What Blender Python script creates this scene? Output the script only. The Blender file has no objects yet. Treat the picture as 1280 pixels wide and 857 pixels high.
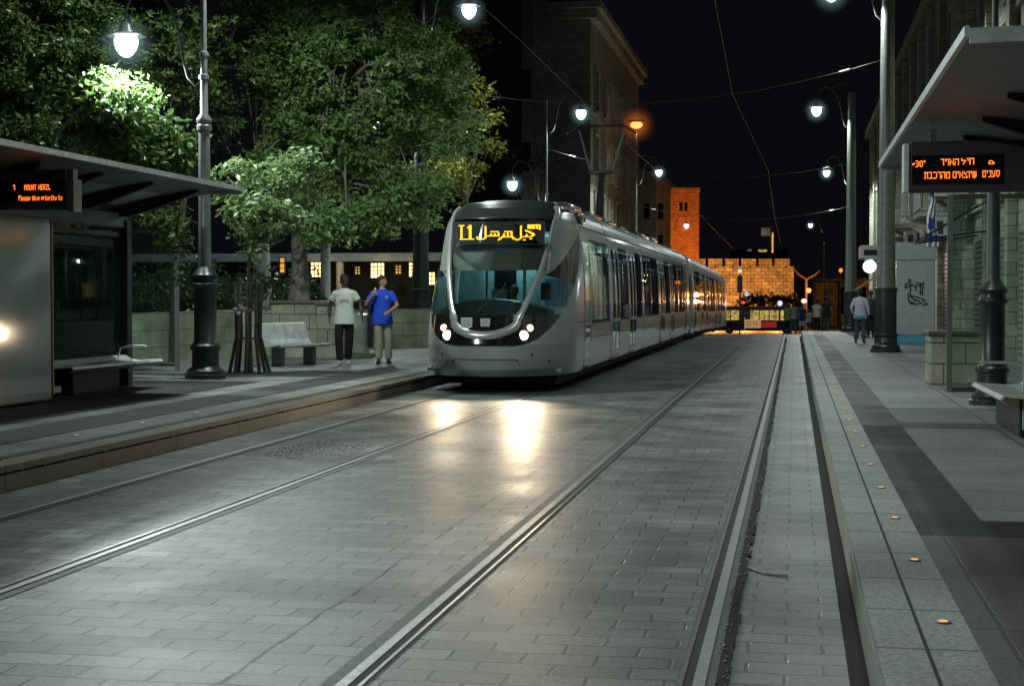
import bpy, bmesh, math, random
from mathutils import Vector, Matrix, Euler
R = math.radians
random.seed(7)
sc = bpy.context.scene
col = sc.collection

# ------------------------------------------------------------------ camera
FPX = 1960.0
CAMH = 1.65
PITCH = math.atan(56.5 / FPX)
YAW = math.atan(352 / FPX)
cd = bpy.data.cameras.new('camera'); cam = bpy.data.objects.new('camera', cd); col.objects.link(cam)
cd.sensor_width = 36; cd.lens = FPX / 1280 * 36; cd.clip_end = 3000; cd.clip_start = 0.1
cam.location = (0, 0, CAMH); cam.rotation_euler = (math.pi / 2 - PITCH, 0, YAW)
sc.camera = cam
_RM = Euler((math.pi / 2 - PITCH, 0, YAW)).to_matrix()
def ray(px, py): return _RM @ Vector(((px - 640) / FPX, -(py - 428.5) / FPX, -1))
def PF(px, py, F): return Vector((0, 0, CAMH)) + ray(px, py) * F          # survey point at depth F
def P(px, py, z=0.0):
    d = ray(px, py); return Vector((0, 0, CAMH)) + d * ((z - CAMH) / d.z)

def g(Y):                                                                  # street profile: level, then falls away
    if Y < 72: return 0.0
    if Y < 200: return -0.024 * (Y - 72)
    return -0.024 * 128

# ------------------------------------------------------------------ materials
M = {}
def halo(name, c, s):  # emission-only volume that stands in for lamp bloom
    m = bpy.data.materials.new(name); m.use_nodes = True; nt = m.node_tree; nt.nodes.clear(); L = nt.links.new
    o = nt.nodes.new('ShaderNodeOutputMaterial'); e = nt.nodes.new('ShaderNodeEmission'); e.inputs[0].default_value = (*c, 1)
    tc = nt.nodes.new('ShaderNodeTexCoord'); gr = nt.nodes.new('ShaderNodeTexGradient'); gr.gradient_type = 'SPHERICAL'
    L(tc.outputs['Object'], gr.inputs[0]); pw = nt.nodes.new('ShaderNodeMath'); pw.operation = 'POWER'; pw.inputs[1].default_value = 2.6; L(gr.outputs['Fac'], pw.inputs[0])
    mu = nt.nodes.new('ShaderNodeMath'); mu.operation = 'MULTIPLY'; mu.inputs[1].default_value = s; L(pw.outputs[0], mu.inputs[0]); L(mu.outputs[0], e.inputs[1])
    L(e.outputs[0], o.inputs['Volume']); M[name] = m
halo('halo_white', (.6, .95, 1), 1.0); halo('halo_orange', (1, .22, .03), .6)
def mat(name, base=(.5, .5, .5), rough=.6, metal=0, emit=None, es=0, noise=None, bump=0, nscale=8, spec=.5, coat=0):
    m = bpy.data.materials.new(name); m.use_nodes = True; nt = m.node_tree; b = nt.nodes['Principled BSDF']
    b.inputs['Base Color'].default_value = (*base, 1); b.inputs['Roughness'].default_value = rough
    b.inputs['Metallic'].default_value = metal; b.inputs['Specular IOR Level'].default_value = spec
    if coat: b.inputs['Coat Weight'].default_value = coat; b.inputs['Coat Roughness'].default_value = .12
    if emit: b.inputs['Emission Color'].default_value = (*emit, 1); b.inputs['Emission Strength'].default_value = es
    tc = nt.nodes.new('ShaderNodeTexCoord')
    n = nt.nodes.new('ShaderNodeTexNoise'); n.inputs['Scale'].default_value = nscale; n.inputs['Detail'].default_value = 6
    nt.links.new(tc.outputs['Object'], n.inputs['Vector'])
    if noise is None: noise = .18
    r = nt.nodes.new('ShaderNodeMapRange'); r.inputs['From Min'].default_value = .3; r.inputs['From Max'].default_value = .7
    r.inputs['To Min'].default_value = 1 - noise; r.inputs['To Max'].default_value = 1 + noise
    nt.links.new(n.outputs['Fac'], r.inputs['Value'])
    v = nt.nodes.new('ShaderNodeVectorMath'); v.operation = 'SCALE'; v.inputs[0].default_value = base
    nt.links.new(r.outputs[0], v.inputs['Scale']); nt.links.new(v.outputs[0], b.inputs['Base Color'])
    if bump:
        bp = nt.nodes.new('ShaderNodeBump'); bp.inputs['Strength'].default_value = bump; bp.inputs['Distance'].default_value = .02
        n2 = nt.nodes.new('ShaderNodeTexNoise'); n2.inputs['Scale'].default_value = nscale * 5; n2.inputs['Detail'].default_value = 5
        nt.links.new(tc.outputs['Object'], n2.inputs['Vector'])
        nt.links.new(n2.outputs['Fac'], bp.inputs['Height']); nt.links.new(bp.outputs[0], b.inputs['Normal'])
    M[name] = m
    return m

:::

### Stated goal
Restate the data word for word from its first line through the line with "d = ray(px, py);", leaving out any picture along the way.

### Complete output
What Blender Python script creates this scene? Output the script only. The Blender file has no objects yet. Treat the picture as 1280 pixels wide and 857 pixels high.
import bpy, bmesh, math, random
from mathutils import Vector, Matrix, Euler
R = math.radians
random.seed(7)
sc = bpy.context.scene
col = sc.collection

# ------------------------------------------------------------------ camera
FPX = 1960.0
CAMH = 1.65
PITCH = math.atan(56.5 / FPX)
YAW = math.atan(352 / FPX)
cd = bpy.data.cameras.new('camera'); cam = bpy.data.objects.new('camera', cd); col.objects.link(cam)
cd.sensor_width = 36; cd.lens = FPX / 1280 * 36; cd.clip_end = 3000; cd.clip_start = 0.1
cam.location = (0, 0, CAMH); cam.rotation_euler = (math.pi / 2 - PITCH, 0, YAW)
sc.camera = cam
_RM = Euler((math.pi / 2 - PITCH, 0, YAW)).to_matrix()
def ray(px, py): return _RM @ Vector(((px - 640) / FPX, -(py - 428.5) / FPX, -1))
def PF(px, py, F): return Vector((0, 0, CAMH)) + ray(px, py) * F          # survey point at depth F
def P(px, py, z=0.0):
    d = ray(px, py); return Vector((0, 0, CAMH)) + d * ((z - CAMH) / d.z)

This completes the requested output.